A censorship row has blown up in Miami Beach after a photographer accused city officials in the Bal Harbour neighbourhood of censoring his public art show. The New York-based photographer Pacifico Silano planned to show his series of works, After Silence, on the beach path along the seafront in Bal Harbour village, from 1 November to 28 February.
The images show aspects of queer life depicted in the gay pornography collection of the late former Whitney curator Richard Marshall. Silano photographed the collection, which was donated to New York University’s Fales Library after Marshall’s death in 2014. Most of Silano’s pictures are cropped to show only glimpses of the men in the magazine spreads.
Silano wrote in a statement on Instagram: “The mayor [of Bal Harbour, Gabriel Groisman] took exception to many of the photographs involving bodies and deemed my work inappropriate for families. My work is about the ways we can reinterpret photography and the history of HIV/Aids within the LGBTQ community. That seemed to make the mayor and the city of Bal Harbour uncomfortable.”

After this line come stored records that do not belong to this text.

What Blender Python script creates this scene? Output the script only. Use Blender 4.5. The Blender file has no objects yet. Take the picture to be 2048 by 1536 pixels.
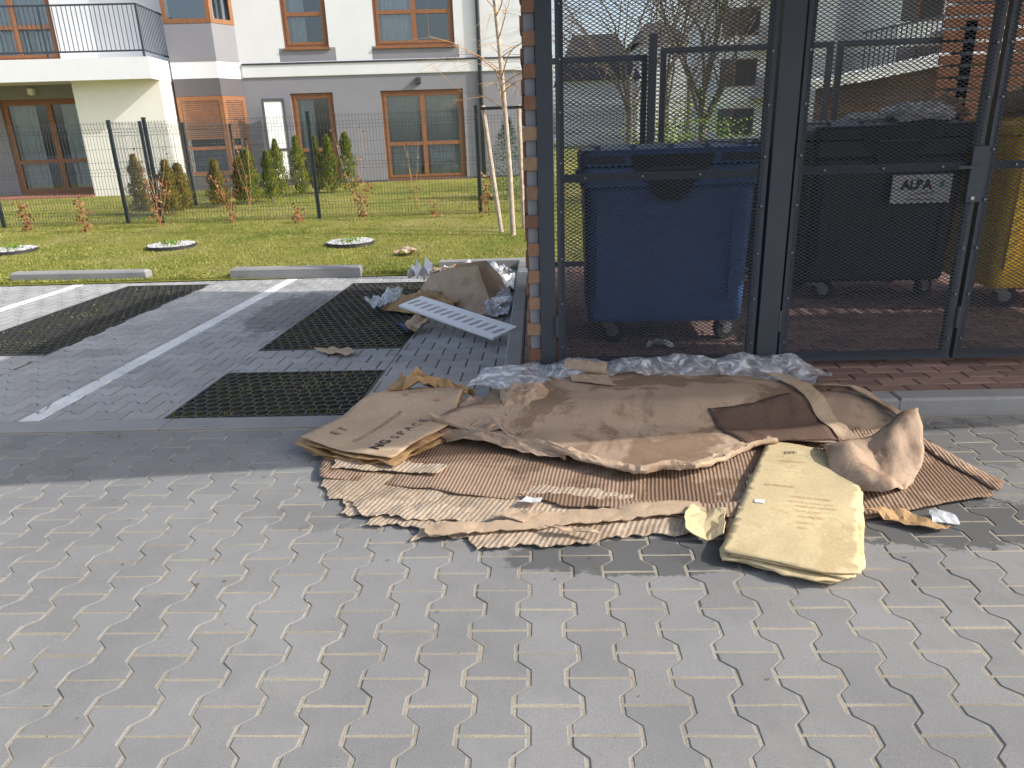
import bpy, math, random
from mathutils import Vector, Matrix, noise
from mathutils.geometry import delaunay_2d_cdt
random.seed(7)
S=bpy.context.scene
COL=S.collection
# ---------------------------------------------------------------- materials
class N:
    def __init__(s,name):
        s.m=bpy.data.materials.new(name);s.m.use_nodes=True;s.t=s.m.node_tree
        s.b=s.t.nodes['Principled BSDF'];s.o=s.t.nodes['Material Output']
    def n(s,ty,**k):
        q=s.t.nodes.new(ty)
        for a,b in k.items(): setattr(q,a,b)
        return q
    def l(s,a,b): s.t.links.new(a,b)
    def tc(s):
        if not hasattr(s,'_tc'): s._tc=s.n('ShaderNodeTexCoord').outputs['Object']
        return s._tc
    def pos(s):
        return s.n('ShaderNodeNewGeometry').outputs['Position']
    def noise(s,scale,detail=4,rough=.6,vec=None,dist=0):
        q=s.n('ShaderNodeTexNoise');q.inputs['Scale'].default_value=scale;q.inputs['Detail'].default_value=detail
        q.inputs['Roughness'].default_value=rough;q.inputs['Distortion'].default_value=dist
        s.l(vec if vec is not None else s.tc(),q.inputs['Vector']);return q.outputs['Fac']
    def ramp(s,fac,stops):
        q=s.n('ShaderNodeValToRGB');e=q.color_ramp.elements
        while len(e)<len(stops): e.new(.5)
        for i,(p,c) in enumerate(stops):
            e[i].position=p;e[i].color=(c[0],c[1],c[2],1) if not isinstance(c,(int,float)) else (c,c,c,1)
        s.l(fac,q.inputs[0]);return q.outputs['Color']
    def mix(s,fac,a,b,mode='MIX'):
        q=s.n('ShaderNodeMix',data_type='RGBA',blend_type=mode)
        for sock,v in ((q.inputs[0],fac),(q.inputs[6],a),(q.inputs[7],b)):
            if isinstance(v,(int,float)): sock.default_value=v
            elif isinstance(v,tuple): sock.default_value=(v[0],v[1],v[2],1)
            else: s.l(v,sock)
        return q.outputs[2]
    def math(s,op,a,b=0,c=0):
        q=s.n('ShaderNodeMath',operation=op)
        for i,v in enumerate((a,b,c)):
            if isinstance(v,(int,float)): q.inputs[i].default_value=v
            else: s.l(v,q.inputs[i])
        return q.outputs[0]
    def bump(s,h,strength=.3,dist=.01,prev=None):
        q=s.n('ShaderNodeBump');q.inputs['Strength'].default_value=strength;q.inputs['Distance'].default_value=dist
        s.l(h,q.inputs['Height'])
        if prev is not None: s.l(prev,q.inputs['Normal'])
        s.l(q.outputs[0],s.b.inputs['Normal']);return q.outputs[0]
    def col(s,c):
        if isinstance(c,tuple): s.b.inputs['Base Color'].default_value=(c[0],c[1],c[2],1)
        else: s.l(c,s.b.inputs['Base Color'])
def mul(c,k): return tuple(min(1,x*k) for x in c)
def pm(name,c,rough=.6,metal=0,var=.12,scale=6,bump=0,bscale=60,island=0,spec=.5,fine=0):
    m=N(name);m.b.inputs['Roughness'].default_value=rough;m.b.inputs['Metallic'].default_value=metal
    m.b.inputs['Specular IOR Level'].default_value=spec
    k=m.ramp(m.noise(scale,5),[(.3,mul(c,1-var)),(.7,mul(c,1+var))])
    if fine: k=m.mix(1,k,m.ramp(m.noise(fine,2),[(.3,(.78,.78,.78)),(.7,(1,1,1))]),'MULTIPLY')
    if island:
        r=m.n('ShaderNodeNewGeometry').outputs['Random Per Island']
        k=m.mix(1,k,m.ramp(r,[(0,(1-island,)*3),(1,(1,1,1))]),'MULTIPLY')
    m.col(k)
    if bump: m.bump(m.noise(bscale,4),bump,.01)
    return m.m
def ellipse_mask(m,p,cx,cy,rx,ry,edge=.35):
    sx=m.n('ShaderNodeSeparateXYZ');m.l(p,sx.inputs[0])
    a=m.math('POWER',m.math('DIVIDE',m.math('ABSOLUTE',m.math('SUBTRACT',sx.outputs[0],cx)),rx),2)
    b=m.math('POWER',m.math('DIVIDE',m.math('ABSOLUTE',m.math('SUBTRACT',sx.outputs[1],cy)),ry),2)
    d=m.math('ADD',a,b)
    d=m.math('ADD',d,m.math('MULTIPLY',m.math('SUBTRACT',m.noise(9,6,.75,vec=p),.5),3.2))
    return m.ramp(m.math('SUBTRACT',1.2,d),[(0.1,0.),(.3,1.)])
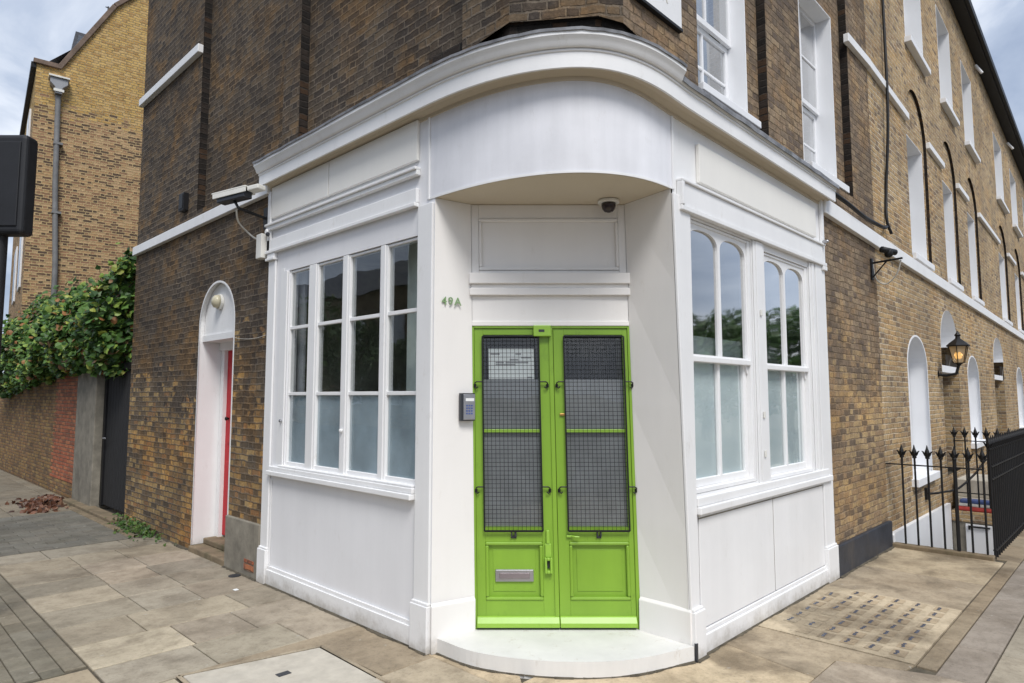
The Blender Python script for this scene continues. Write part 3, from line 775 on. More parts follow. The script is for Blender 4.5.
# --- rooms behind the glass
mb = MB()
mb.box(.10, 2.6, 1.50, 3.66, .3, .34); mb.box(.10, 2.6, 1.5, 3.66, 3.0, 3.05); mb.box(2.3, 2.35, 1.2, 3.66, .3, 3.0); mb.box(.10, 2.6, 3.60, 3.64, .3, 3.0)
mb.box(1.05, 3.68, 2.2, 2.25, .3, 3.0); mb.box(1.16, 3.68, .12, 2.3, 3.0, 3.04); mb.box(1.16, 3.68, .12, 2.3, .3, .34); mb.box(3.64, 3.68, .1, 2.3, .3, 3.0)
mb.build('interior', 'dark_in', B)
mb = MB(); mb.box(.30, .34, 1.52, 1.97, .34, 2.99); mb.build('partition', 'pale_in', B)
mb = MB(); mb.box(.12, .14, 3.26, 3.59, .36, 2.98); mb.build('curtain', 'net', B)
mb = MB(); mb.box(1.9, 2.2, .9, .93, .34, 2.9); mb.build('partition', 'pale_in', B)

# --- left shop window: four lights wide, three high
LWIN = [(1.475, 1.825), (1.92, 2.335), (2.445, 2.83), (2.985, 3.31)]
mb = MB(); zb, zt = 1.055, 2.795
mb.fbox(Lw, 1.46, 1.475, zb, zt, -.07, -.01)
edges = [1.475] + [e for p_ in LWIN for e in p_][1:-1] + [3.31]
mb.fbox(Lw, 3.31, 3.33, zb, zt, -.07, -.01)
for a_, b_ in [(1.825, 1.92), (2.335, 2.445), (2.83, 2.985)]:
    mb.fbox(Lw, a_, b_, zb, zt, -.07, -.006)
    mb.fbox(Lw, a_ + .02, b_ - .02, zb, zt, -.0055, .004)
mb.fbox(Lw, 1.476, 3.309, 2.775, 2.7945, -.07, -.012); mb.fbox(Lw, 1.476, 3.309, zb, 1.095, -.07, -.012)
win = mb.build('shop_window', 'white', B, bevel=.004); win['label'] = 'twelve-pane white shop window on the left facade'
for a_, b_ in LWIN:
    for zz_ in (2.275, 1.69):
        m_ = MB(); m_.fbox(Lw, a_, b_, zz_ - .014, zz_ + .014, -.044, -.012); m_.build('glazing_bar', 'white', win, bevel=.003)
    MB().fbox(Lw, a_, b_, 1.095, 2.775, -.032, -.029).build('pane', 'glass', win)
    MB().fbox(Lw, a_, b_, 1.095, 1.690, -.040, -.037).build('frosted_film', 'film', win)
mb = MB(); mb.fbox(Lw, 1.443, 3.56, .965, 1.005, .0, .060); mb.fbox(Lw, 1.443, 3.545, 1.0055, 1.045, .0, .040); mb.fbox(Lw, 1.455, 3.40, 1.0455, 1.062, -.06, .03)
mb.build('sill', 'white', win, bevel=.006)
mb = MB(); mb.fbox(Lw, 3.34, 3.40, 1.0, 2.80, .002, .016); mb.fbox(Lw, 3.41, 3.47, 1.0, 2.83, .002, .008); mb.build('window_frame', 'white', win, bevel=.004)
MB().lathe([(.004, 0), (.014, .004), (.014, .02), (.006, .026)], Lw(2.39, 1.40, .028), axis=0, n=10).build('catch', 'white', win)
MB().lathe([(.004, 0), (.014, .004), (.014, .02), (.006, .026)], Lw(3.37, 1.45, .04), axis=0, n=10).build('catch', 'steel', win)

# --- right shop windows: two sashes, each with arched lights above
def basket(u0, u1, z0, zs, zt, n=18, e=2.5):
    c = (u0 + u1) / 2; r = (u1 - u0) / 2; pts = [(u0, z0), (u1, z0)]
    for k in range(n + 1):
        a = math.pi * k / n; cc_ = math.cos(a); ss_ = math.sin(a)
        pts.append((c + r * math.copysign(abs(cc_) ** (2 / e), cc_), zs + (zt - zs) * abs(ss_) ** (2 / e)))
    return pts
def sash(u0, u1, zb, zm, zt, idx):
    m_ = MB()
    m_.fbox(Rw, u0, u0 + .012, zb, zt, -.085, -.015); m_.fbox(Rw, u1 - .045, u1, zb, zt, -.085, -.008); m_.fbox(Rw, u0 + .012, u1 - .045, zb, zb + .03, -.085, -.005); m_.fbox(Rw, u0 + .012, u1 - .045, zt - .02, zt, -.085, -.012)
    um = (u0 + u1 - .05) / 2 + .01
    win = m_.build('shop_window', 'white', B, bevel=.004)
    win['label'] = ['arched sash window beside the green door', 'arched sash window at the far end of the shopfront'][idx]
    lights = (u0 + .024, um - .018), (um + .018, u1 - .068)
    m_ = MB(); hl = [(basket(a_, b_, zm + .03, zt - .155, zt - .05), .03) for a_, b_ in lights]
    wallpanel(m_, Rw, rect(u0 + .0125, u1 - .0455, zm - .005, zt - .0205), hl, -.022, edge=.028)
    m_.build('upper_sash', 'white', win)
    m_ = MB()
    m_.fbox(Rw, u0 + .0125, u0 + .04, zb + .0305, zm, -.075, -.045); m_.fbox(Rw, u1 - .10, u1 - .046, zb + .0305, zm, -.075, -.045)
    m_.fbox(Rw, um - .018, um + .018, zb + .0305, zm, -.073, -.043); m_.fbox(Rw, u0 + .04, u1 - .10, zb + .0305, zb + .085, -.074, -.044)
    m_.build('lower_sash', 'white', win, bevel=.004)
    MB().fbox(Rw, u0 + .0125, u1 - .0455, zm - .022, zm + .018, -.06, -.004).build('meeting_rail', 'white', win, bevel=.005)
    MB().fbox(Rw, u0 + .013, u1 - .046, zm, zt - .021, -.042, -.039).build('pane', 'glass_bright', win)
    MB().fbox(Rw, u0 + .013, u1 - .046, zb + .031, zm, -.0655, -.062).build('pane', 'glass', win)
    MB().fbox(Rw, u0 + .013, u1 - .046, zb + .031, zm + .165, -.0815, -.0785).build('frosted_film', 'film_l', win)
    m_ = MB(); m_.prism([Rw(u1 - .09, zm - .022, -.03), Rw(u1 - .05, zm - .022, -.03), Rw(u1 - .05, zm - .09, -.03), Rw(u1 - .065, zm - .08, -.03)], Vector(Rw(0, 0, -.025)) - Vector(Rw(0, 0, 0))); m_.build('sash_horn', 'white', win)
    return win
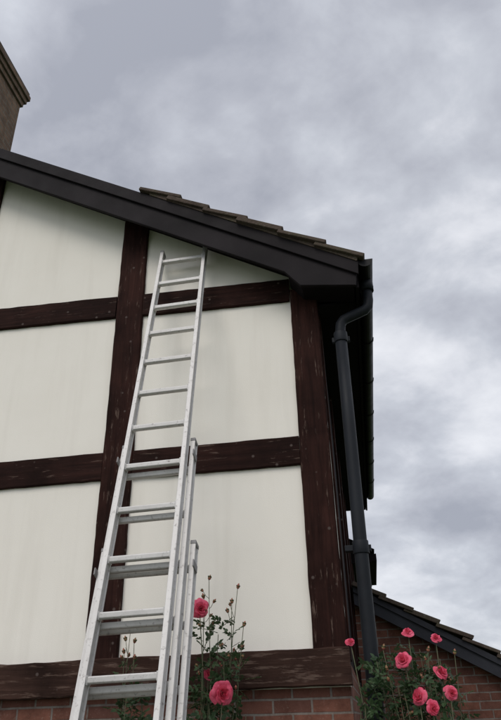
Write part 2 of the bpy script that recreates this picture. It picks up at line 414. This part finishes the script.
def blossom(bm,c,r,face):
    """layered garden rose: nested overlapping cupped petals, outer ones reflexed"""
    face=(face.normalized()+rvec()*.35).normalized();u=face.orthogonal().normalized();w=face.cross(u)
    off=(u*rnd(-1,1)+w*rnd(-1,1))*.08
    layers=[(2,.14,.82,.0,85),(3,.28,.86,.05,66),(4,.44,.78,.14,58),(4,.62,.62,.28,54),(5,.82,.36,.42,46),(5,1.0,.10,.50,44)]
    for li,(n,R,H,curl,sp) in enumerate(layers):
        ph=rnd(0,6)
        for k in range(n):
            a0=ph+2*math.pi*(k+rnd(-.22,.22))/n;spn=math.radians(sp)*rnd(.8,1.15);Rk=r*R*rnd(.84,1.12);Hk=r*H*rnd(.85,1.08)
            nt_,ns=5,7;grid=[];wv=rnd(0,6);cu=curl*rnd(.5,1.4)
            for i in range(nt_):
                t=i/(nt_-1);row=[]
                for j in range(ns):
                    s=(j/(ns-1)-.5)*2
                    edge=(1-abs(s)**2.5*.34)
                    a=a0+s*spn*(.5+.5*math.sin(math.pi*min(t*1.1,1)*.6))
                    rad=u*math.cos(a)+w*math.sin(a)
                    wave=.05*r*math.sin(s*4+wv)*t
                    ro=Rk*(.25+.75*math.sin(t*math.pi/2)**.8)*(.8+.2*edge)+r*cu*.35*max(0,t-.65)*2.8*edge+.05*r*s+wave
                    hh=Hk*t*edge-r*cu*.5*max(0,t-.7)*3+wave
                    row.append(bm.verts.new(c+off*r*(6-li)/3+rad*ro+face*(hh-.25*r)))
                grid.append(row)
            for i in range(nt_-1):
                for j in range(ns-1):
                    f=bm.faces.new((grid[i][j],grid[i][j+1],grid[i+1][j+1],grid[i+1][j]));f.material_index=2;f.smooth=True
    for k in range(5):
        a=k*1.257;leaflet(bm,c-face*r*.28,(u*math.cos(a)+w*math.sin(a)-face*.2).normalized(),-face,r*.8)
def bud(bm,p,dv,r):
    pts=[p,p+dv*r*.8,p+dv*r*2,p+dv*r*3.2];tube(bm,pts,[r*.5,r,r*.8,r*.1],7,3)
    o=dv.orthogonal().normalized()
    for k in range(4):
        a=k*math.pi/2;v=(dv*.9+o*math.cos(a)*.6+dv.cross(o)*math.sin(a)*.6).normalized()
        leaflet(bm,p,v,dv,r*2.6)
def stem(bm,base,tip,r0=.006,r1=.0025,sag=.06,n=9):
    base=Vector(base);tip=Vector(tip);o=Vector((rnd(-1,1),rnd(-1,1),0))*sag;P=[]
    for i in range(n):
        t=i/(n-1);p=base.lerp(tip,t)+o*math.sin(math.pi*t)+Vector((rnd(-1,1),rnd(-1,1),0))*.008*(0<i<n-1);P.append(p)
    tube(bm,P,[r0+(r1-r0)*i/(n-1) for i in range(n)],6,1);return P
def rose(name,root,flowers,buds,clumps,nleaf=1.):
    bm=bmesh.new();root=Vector(root)
    for c,r,fc in flowers:
        c=Vector(c);P=stem(bm,root+Vector((rnd(-.08,.08),rnd(-.05,.05),0)),c-Vector(fc).normalized()*r*.3)
        blossom(bm,c,r,Vector(fc))
        for p in P[4:-1]:
            compound(bm,p,rnd(.028,.042))
            compound(bm,p.lerp(P[-1],.3),rnd(.024,.036))
    for c in buds:
        c=Vector(c);P=stem(bm,root+Vector((rnd(-.08,.08),rnd(-.05,.05),0)),c,.005,.0018,.05,12)
        bud(bm,c,(Vector((0,0,1))+rvec()*.4).normalized(),.010)
        for p in P[6:-1]:
            for q in (0,.5): compound(bm,p.lerp(P[-1],q*.2),rnd(.022,.036))
        for k in range(random.randint(3,5)):
            q=P[-2].lerp(P[-1],rnd(-.8,.7));e=q+Vector((rnd(-.06,.06),rnd(-.04,.04),rnd(.02,.08)))
            tube(bm,[q,(q+e)/2+Vector((0,0,-.006)),e],.0015,5,1);bud(bm,e,(e-q).normalized(),rnd(.007,.010))
            if rnd(0,1)<.8: compound(bm,q,.020)
    for c,rad,n in clumps:
        c=Vector(c)
        for k in range(int(n*nleaf)):
            v=rvec()*(rnd(0,1)**.45);p=c+Vector((v.x*rad[0],v.y*rad[1],v.z*rad[2]));compound(bm,p,rnd(.026,.046))
        for k in range(int(n/9)):
            v=rvec();stem(bm,(c.x+rnd(-.1,.1),c.y,GZ+.0),c+Vector((v.x*rad[0]*.8,v.y*rad[1]*.8,abs(v.z)*rad[2]*.8)),.006,.002)
    return obj(name,bm,[LEAF,STEM,PETAL,BUD])
rose('rose_bush',(-.78,-.33,GZ),
  [((-.80,-.38,2.262),.047,(.5,-1,.1)),((-.645,-.50,1.825),.058,(.3,-1,.15)),((-.76,-.32,1.93),.030,(.6,-.6,.4))],
  [(-.756,-.35,2.42),(-.587,-.35,2.36),(-.56,-.33,2.16),(-.79,-.33,2.32),(-.62,-.36,2.28)],
  [((-.74,-.30,1.70),(.23,.15,.17),95),((-.70,-.32,1.92),(.17,.1,.14),40),((-.8,-.32,1.2),(.32,.2,.45),150),((-.72,-.33,2.10),(.14,.06,.13),16)])
rose('rose_bush',(-1.25,-.30,GZ),[],
  [(-1.233,-.30,2.17),(-1.20,-.32,2.10),(-1.27,-.28,2.05)],
  [((-1.2,-.3,1.76),(.11,.1,.13),34),((-1.2,-.3,1.2),(.25,.18,.4),90)])
rose('rose_bush',(.42,-.22,GZ),
  [((.298,-.24,1.967),.042,(-.5,-1,.1)),((.50,-.22,1.90),.040,(.4,-1,.4)),((.50,-.15,2.077),.027,(.5,-.8,.5)),((.345,-.2,2.107),.029,(-.3,-.8,.6)),
   ((.525,-.26,1.795),.034,(.6,-1,.0)),((.35,-.31,1.786),.043,(-.5,-1,0)),((.42,-.34,1.73),.035,(.2,-1,.4)),((.025,-.2,2.07),.024,(0,-.8,.4)),((.39,-.15,1.82),.028,(.5,-.5,.6))],
  [(.44,-.2,2.0),(.2,-.2,2.02),(.58,-.2,1.98)],
  [((.37,-.14,1.74),(.25,.13,.18),120),((.24,-.15,1.87),(.16,.1,.15),46),((.42,-.13,1.93),(.14,.08,.12),26),((.40,-.2,1.2),(.34,.22,.42),170),((.12,-.2,1.75),(.10,.08,.14),26)])

# ------------------------------------------------------------ ground and surroundings
bm=bmesh.new();S=900
vs=[bm.verts.new(p) for p in ((-S,-S,GZ-.008),(S,-S,GZ-.008),(S,S,GZ-.008),(-S,S,GZ-.008))];bm.faces.new(vs);obj('lawn_ground',bm,GRASS)
bm=bmesh.new()
for i in range(-14,10):
    for j in range(4):
        x=i*.6;y=-3.1+j*.6;box(bm,x+.004,x+.594,y+.004,y+.594,GZ-.02,GZ+.012+rnd(0,.003))
obj('patio_paving',bm,PAVE,bevel=.004)
bm=bmesh.new();box(bm,-8,.9,-.66,-.002,GZ-.05,GZ+.05);obj('flower_bed',bm,SOIL)
bm=bmesh.new()
for k in range(6000):
    x=rnd(-25,25);p=Vector((x,-16+rnd(-.5,.5)+.3*math.sin(x),GZ+rnd(0,1.9)+.15*math.sin(x*2.1)));dv=rvec();leaflet(bm,p,dv,rvec(.4),.20)
obj('garden_hedge',bm,HEDGE)

# ------------------------------------------------------------ sky, sun
w=bpy.data.worlds.new('World');bpy.context.scene.world=w;w.use_nodes=True;nt=w.node_tree
bg=nt.nodes['Background'];out=nt.nodes['World Output']
sel,srot=math.radians(48),math.radians(195)
sky=N(nt,'ShaderNodeTexSky');sky.sky_type='NISHITA';sky.sun_disc=False;sky.sun_elevation=sel;sky.sun_rotation=srot
bg.inputs['Strength'].default_value=.07;nt.links.new(sky.outputs[0],bg.inputs['Color'])
tc=N(nt,'ShaderNodeTexCoord');sp=N(nt,'ShaderNodeSeparateXYZ');nt.links.new(tc.outputs['Generated'],sp.inputs[0])
def M(op,a,b=None,cl=False):
    n=N(nt,'ShaderNodeMath');n.operation=op;n.use_clamp=cl
    for i,v in enumerate((a,b)):
        if v is None: continue
        if isinstance(v,(int,float)): n.inputs[i].default_value=v
        else: nt.links.new(v,n.inputs[i])
    return n.outputs[0]
zz=M('ADD',M('MAXIMUM',sp.outputs['Z'],0.0),.55)
cb=N(nt,'ShaderNodeCombineXYZ');nt.links.new(M('DIVIDE',sp.outputs['X'],zz),cb.inputs[0]);nt.links.new(M('DIVIDE',sp.outputs['Y'],zz),cb.inputs[1])
mp=N(nt,'ShaderNodeMapping');mp.inputs['Location'].default_value=(3.4,1.2,0);mp.inputs['Rotation'].default_value=(0,0,.6);mp.inputs['Scale'].default_value=(1,1.15,1);nt.links.new(cb.outputs[0],mp.inputs[0])
n1=noise(nt,mp.outputs[0],2.3,5,.52,.2);n2=noise(nt,mp.outputs[0],7,6,.58,.2)
f=M('ADD',M('MULTIPLY',n1,.66),M('MULTIPLY',n2,.34))
lowz=M('MULTIPLY',M('SUBTRACT',.64,sp.outputs['Z']),.10)   # thinner, brighter cloud towards the horizon
f=M('ADD',f,lowz)
col=ramp(nt,f,[(.39,(.31,.325,.375)),(.46,(.39,.405,.455)),(.52,(.475,.495,.545)),(.57,(.59,.605,.65)),(.66,(.74,.75,.785))])
dt=N(nt,'ShaderNodeVectorMath');dt.operation='DOT_PRODUCT';nt.links.new(tc.outputs['Generated'],dt.inputs[0])
sd=Vector((math.sin(srot)*math.cos(sel),math.cos(srot)*math.cos(sel),math.sin(sel)));dt.inputs[1].default_value=sd
gl=M('POWER',M('MAXIMUM',dt.outputs['Value'],0.0),2.0)
b2=N(nt,'ShaderNodeBackground');nt.links.new(col,b2.inputs['Color'])
nt.links.new(M('ADD',M('MULTIPLY',gl,.8),1.32),b2.inputs['Strength'])
mx=N(nt,'ShaderNodeMixShader');mx.inputs[0].default_value=.90
nt.links.new(bg.outputs[0],mx.inputs[1]);nt.links.new(b2.outputs[0],mx.inputs[2]);nt.links.new(mx.outputs[0],out.inputs['Surface'])
L=bpy.data.lights.new('sun','SUN');L.energy=1.25;L.angle=math.radians(28);L.color=(1,.94,.86)
lo=bpy.data.objects.new('sun',L);C.objects.link(lo);lo.rotation_euler=(-sd).to_track_quat('-Z','Y').to_euler()

# ------------------------------------------------------------ camera
cam=bpy.data.cameras.new('camera');co=bpy.data.objects.new('camera',cam);C.objects.link(co)
yaw,pit,rol=math.radians(8.75),math.radians(28.93),math.radians(-1.68)
F=Vector((-math.sin(yaw)*math.cos(pit),math.cos(yaw)*math.cos(pit),math.sin(pit)))
R0=Vector((math.cos(yaw),math.sin(yaw),0));U0=R0.cross(F)
R=R0*math.cos(rol)+U0*math.sin(rol);U=-R0*math.sin(rol)+U0*math.cos(rol)
m=Matrix((R,U,-F)).transposed().to_4x4();m.translation=Vector((.12,-4.2,1.7));co.matrix_world=m
cam.sensor_fit='VERTICAL';cam.sensor_height=36;cam.sensor_width=36;cam.lens=32.5;cam.clip_end=3000
bpy.context.scene.camera=co
vs_=bpy.context.scene.view_settings;vs_.view_transform='Standard';vs_.look='None';vs_.exposure=0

City staff rewrote the curatorial text of the show, deleting all mentions of the word "queer”, Silano claims. “They also did not want ‘gay adult magazines’ mentioned as the source material for my work,” he says, adding that city authorities wanted to leave blank display spaces in place of works that had allegedly been censored. The Art Newspaper understands that Claire Breukel subsequently resigned from her post as the curator of Bal Harbour village; the organisation Unscripted Bal Harbour oversees exhibitions in the area.
Jose Diaz, the chief curator at the Andy Warhol Museum in Pittsburgh, had organised Silano’s public art project as a guest curator. He wrote on Facebook: “It is with disappointment that the artist Pacifico Silano and I have withdrawn from the Bal Harbour beach path art project After Silence. For the project to be approved, censorship would be required and neither Pacifico nor I believe the revised project would be representative of contemporary queer issues.”
Bal Harbour’s mayor, Gabriel Groisman, tells The Art Newspaper that the “impetus for this situation” is that the city objected to two images by Silano which included partial nudity. “We run an extensive taxpayer-funded art programme. We decided that those pictures should not go up on our public beach path where people of all ages visit,” he says.
“The other images are fine but instead of working with us, the organisers decided to pull the show. It’s unfair and disingenuous for anyone to attribute this to any sort of discrimination or art censorship. Our municipality has a long-standing relationship with the art world and we endeavour to continue to do so in the future.”